In order to see the import of the objection, it is important to distinguish between two kinds of mistakes, what Turing calls errors of functioning and errors of conclusion:

Errors of functioning are due to some mechanical or electrical fault which causes the machine to behave otherwise than it was designed to do. In philosophical discussions oe likes to ignore the possibility of such errors [...] Errors of conclusion can only arise when some meaning is attached to the output signals from the machine. The machine might, for instance, type out mathematical equations, or sentences in English. When a false proposition is typed we say that the machine has committed an error of conclusion.

Turing points out that there is no reason to believe that the machine won’t make the second kind of mistake, and errors of the first kind are irrelevant. It may be, for instance, that the machine knowingly types a false claim in response to one of the questions of the interrogator, but it may also be that it makes a mistake in a more natural sense.

It all depends on how the machine is programmed. If the machine is programmed in the way in which a calculator is, then it probably won’t make mistakes. But if, on the other hand, it is programmed to follow the kind of reasonings that we use when we perform arithmetic operations, then it could be as prone to error as we are.Question: What other things are there that you think machines can’t do, even in principle?

Lady Lovelace’s objection

Lady Lovelace offered our most detailed information of Babage’s analytical engine, one of the first computers. She writes:

The Analytical Engine has no pretensions to originate anything. It can do whatever we know how to order it to perform

The objection is that a machine can’t really do anything new, and can only have a fixed pattern of behavior.

Is this true? In a way, it is true that a machine can only do what its program tells it to do. However, this doesn’t mean that the computer will always do the same things, nor does it mean that anyone who knows how it is programmed will thereby know what the machine will do next, at any given time.
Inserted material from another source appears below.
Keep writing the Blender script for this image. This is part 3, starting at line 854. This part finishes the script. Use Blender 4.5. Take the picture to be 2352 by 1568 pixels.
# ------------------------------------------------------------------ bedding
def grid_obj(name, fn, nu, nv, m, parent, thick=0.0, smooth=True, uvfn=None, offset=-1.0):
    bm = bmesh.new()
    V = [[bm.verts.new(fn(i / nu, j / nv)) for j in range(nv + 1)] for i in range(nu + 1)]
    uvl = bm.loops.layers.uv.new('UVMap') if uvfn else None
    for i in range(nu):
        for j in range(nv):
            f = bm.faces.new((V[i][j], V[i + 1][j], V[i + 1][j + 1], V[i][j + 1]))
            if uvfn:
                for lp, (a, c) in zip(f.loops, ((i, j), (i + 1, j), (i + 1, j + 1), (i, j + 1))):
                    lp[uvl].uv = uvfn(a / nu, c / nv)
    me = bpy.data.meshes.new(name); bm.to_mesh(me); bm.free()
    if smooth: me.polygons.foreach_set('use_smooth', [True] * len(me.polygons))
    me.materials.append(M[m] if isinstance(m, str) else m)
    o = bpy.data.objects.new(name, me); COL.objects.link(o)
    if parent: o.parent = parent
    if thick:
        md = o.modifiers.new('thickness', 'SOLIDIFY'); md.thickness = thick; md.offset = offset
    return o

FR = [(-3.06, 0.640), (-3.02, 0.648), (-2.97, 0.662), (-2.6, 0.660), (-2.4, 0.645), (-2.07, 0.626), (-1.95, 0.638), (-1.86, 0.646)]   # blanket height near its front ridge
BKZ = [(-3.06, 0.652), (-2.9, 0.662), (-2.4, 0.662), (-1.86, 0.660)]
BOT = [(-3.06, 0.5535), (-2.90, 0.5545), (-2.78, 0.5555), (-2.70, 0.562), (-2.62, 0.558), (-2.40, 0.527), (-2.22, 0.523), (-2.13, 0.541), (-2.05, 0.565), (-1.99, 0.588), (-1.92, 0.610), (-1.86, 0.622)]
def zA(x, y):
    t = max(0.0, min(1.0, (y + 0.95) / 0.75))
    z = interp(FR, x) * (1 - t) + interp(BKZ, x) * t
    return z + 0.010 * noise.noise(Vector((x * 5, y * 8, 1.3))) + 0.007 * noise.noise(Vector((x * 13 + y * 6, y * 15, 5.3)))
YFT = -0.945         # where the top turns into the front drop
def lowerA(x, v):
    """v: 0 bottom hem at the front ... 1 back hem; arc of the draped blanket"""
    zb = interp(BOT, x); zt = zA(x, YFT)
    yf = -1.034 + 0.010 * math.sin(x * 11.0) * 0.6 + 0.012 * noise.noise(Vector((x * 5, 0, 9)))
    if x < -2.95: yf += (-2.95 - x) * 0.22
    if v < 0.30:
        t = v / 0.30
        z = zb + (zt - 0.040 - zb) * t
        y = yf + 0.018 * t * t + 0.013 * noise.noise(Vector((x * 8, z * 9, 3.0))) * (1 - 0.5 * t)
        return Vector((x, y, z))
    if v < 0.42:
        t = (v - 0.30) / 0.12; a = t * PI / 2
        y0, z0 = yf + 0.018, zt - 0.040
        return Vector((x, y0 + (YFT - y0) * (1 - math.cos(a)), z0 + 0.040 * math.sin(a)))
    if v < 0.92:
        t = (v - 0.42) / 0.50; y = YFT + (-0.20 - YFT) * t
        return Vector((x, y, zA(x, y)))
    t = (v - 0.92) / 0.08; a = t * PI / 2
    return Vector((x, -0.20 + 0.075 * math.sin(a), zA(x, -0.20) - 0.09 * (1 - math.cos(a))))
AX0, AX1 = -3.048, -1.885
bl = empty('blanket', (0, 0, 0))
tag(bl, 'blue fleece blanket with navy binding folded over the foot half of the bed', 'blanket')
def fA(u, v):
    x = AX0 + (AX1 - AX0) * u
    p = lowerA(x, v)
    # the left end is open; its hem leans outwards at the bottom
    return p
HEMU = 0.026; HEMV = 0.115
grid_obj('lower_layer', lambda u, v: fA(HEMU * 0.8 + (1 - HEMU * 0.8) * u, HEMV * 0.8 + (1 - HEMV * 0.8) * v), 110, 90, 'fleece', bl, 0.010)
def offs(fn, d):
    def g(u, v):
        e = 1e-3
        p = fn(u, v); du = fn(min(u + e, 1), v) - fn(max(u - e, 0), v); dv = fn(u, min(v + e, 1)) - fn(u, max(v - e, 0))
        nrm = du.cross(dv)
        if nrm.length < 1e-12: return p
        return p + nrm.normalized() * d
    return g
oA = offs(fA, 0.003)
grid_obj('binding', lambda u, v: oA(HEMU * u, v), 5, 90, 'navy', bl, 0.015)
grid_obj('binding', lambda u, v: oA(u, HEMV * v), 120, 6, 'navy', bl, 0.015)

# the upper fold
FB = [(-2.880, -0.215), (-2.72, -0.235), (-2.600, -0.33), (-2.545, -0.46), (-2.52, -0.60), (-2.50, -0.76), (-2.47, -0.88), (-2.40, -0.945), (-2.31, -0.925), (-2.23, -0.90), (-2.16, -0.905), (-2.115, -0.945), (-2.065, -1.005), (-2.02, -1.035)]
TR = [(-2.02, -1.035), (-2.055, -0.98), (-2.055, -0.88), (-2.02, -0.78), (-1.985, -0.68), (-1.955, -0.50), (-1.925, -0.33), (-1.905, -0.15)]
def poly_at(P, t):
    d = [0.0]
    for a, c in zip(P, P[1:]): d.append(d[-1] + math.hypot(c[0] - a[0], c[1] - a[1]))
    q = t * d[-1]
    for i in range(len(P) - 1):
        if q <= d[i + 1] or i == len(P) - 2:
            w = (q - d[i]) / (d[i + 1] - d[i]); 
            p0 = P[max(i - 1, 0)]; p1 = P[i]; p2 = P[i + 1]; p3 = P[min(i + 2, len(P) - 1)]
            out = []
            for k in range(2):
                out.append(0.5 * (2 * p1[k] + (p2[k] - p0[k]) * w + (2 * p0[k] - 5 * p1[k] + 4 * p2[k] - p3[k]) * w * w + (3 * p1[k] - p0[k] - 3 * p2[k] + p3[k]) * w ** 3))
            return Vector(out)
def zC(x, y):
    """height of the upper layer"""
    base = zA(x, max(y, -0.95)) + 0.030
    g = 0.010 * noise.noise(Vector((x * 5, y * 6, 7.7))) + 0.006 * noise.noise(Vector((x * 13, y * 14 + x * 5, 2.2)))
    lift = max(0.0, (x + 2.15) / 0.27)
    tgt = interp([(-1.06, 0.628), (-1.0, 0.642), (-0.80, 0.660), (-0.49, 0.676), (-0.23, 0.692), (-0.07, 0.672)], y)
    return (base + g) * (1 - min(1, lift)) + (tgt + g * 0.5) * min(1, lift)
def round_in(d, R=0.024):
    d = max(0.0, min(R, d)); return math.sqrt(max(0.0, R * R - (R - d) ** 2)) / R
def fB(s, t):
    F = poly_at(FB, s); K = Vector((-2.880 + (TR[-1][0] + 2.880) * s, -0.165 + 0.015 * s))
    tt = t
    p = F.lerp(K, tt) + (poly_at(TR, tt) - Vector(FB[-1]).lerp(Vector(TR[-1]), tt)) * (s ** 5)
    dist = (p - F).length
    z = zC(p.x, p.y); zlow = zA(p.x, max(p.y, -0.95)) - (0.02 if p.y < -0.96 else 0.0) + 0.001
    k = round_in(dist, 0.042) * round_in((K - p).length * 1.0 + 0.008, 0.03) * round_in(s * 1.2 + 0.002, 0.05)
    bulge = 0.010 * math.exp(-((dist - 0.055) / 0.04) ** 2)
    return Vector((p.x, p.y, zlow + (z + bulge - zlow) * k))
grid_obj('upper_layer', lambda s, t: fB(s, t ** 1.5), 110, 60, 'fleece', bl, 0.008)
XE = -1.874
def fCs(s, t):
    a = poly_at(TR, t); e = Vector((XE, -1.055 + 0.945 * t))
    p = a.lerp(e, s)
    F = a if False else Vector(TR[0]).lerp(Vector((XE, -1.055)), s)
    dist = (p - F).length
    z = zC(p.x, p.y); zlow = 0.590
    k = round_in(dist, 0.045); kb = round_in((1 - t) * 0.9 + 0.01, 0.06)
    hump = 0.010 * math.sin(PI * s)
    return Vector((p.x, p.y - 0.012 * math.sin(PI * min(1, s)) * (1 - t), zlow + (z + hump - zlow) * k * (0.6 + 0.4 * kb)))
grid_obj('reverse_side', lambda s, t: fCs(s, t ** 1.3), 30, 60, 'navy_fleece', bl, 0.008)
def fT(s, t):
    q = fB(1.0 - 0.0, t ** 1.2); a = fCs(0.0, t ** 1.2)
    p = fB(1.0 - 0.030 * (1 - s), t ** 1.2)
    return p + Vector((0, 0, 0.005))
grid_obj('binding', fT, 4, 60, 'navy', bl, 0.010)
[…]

For instance, we can program machines that “learn”. Jim Pryor offers the following example:

Computers can also be programmed to revise their own programs, to "learn from their mistakes." For instance, a chess-playing computer can be programmed to thoroughly analyze its opponents’ strategy whenever it loses a game, and incorporate those winning strategies into its own database. In this way, it can learn how to use those strategies in its own games, and learn how to look out for them in its opponents’ games. This kind of computer would get better and better every time it played chess. It would quickly become able to do things its programmers never anticipated (though of course they’re the ones who programmed it to learn from its mistakes in this way).(http://goo.gl/ZMjqZm)

Attitudes towards the Turing test

There are at least three attitudes that we can take towards Turing’s claims that passing the test is sufficient for being intelligent or having thoughts:

Completely deny that passing the Turing test guarantees being able to think or being intelligent. At best, the Turing test is good for simulating thought and intelligence, not for genuinely having thoughts and intelligence.
Think that passing the Turing test gives us good reason to believe that a computer can think or is intelligent, but doesn’t guarantee being intelligent or having thoughts.
Think that passing the Turing test suffices for being intelligent or having thoughts. According to this response, being intelligent is just to behave in certain ways. In particular, being intelligent is just to behave in the ways that something would need to behave in so that it passes Turing’s test.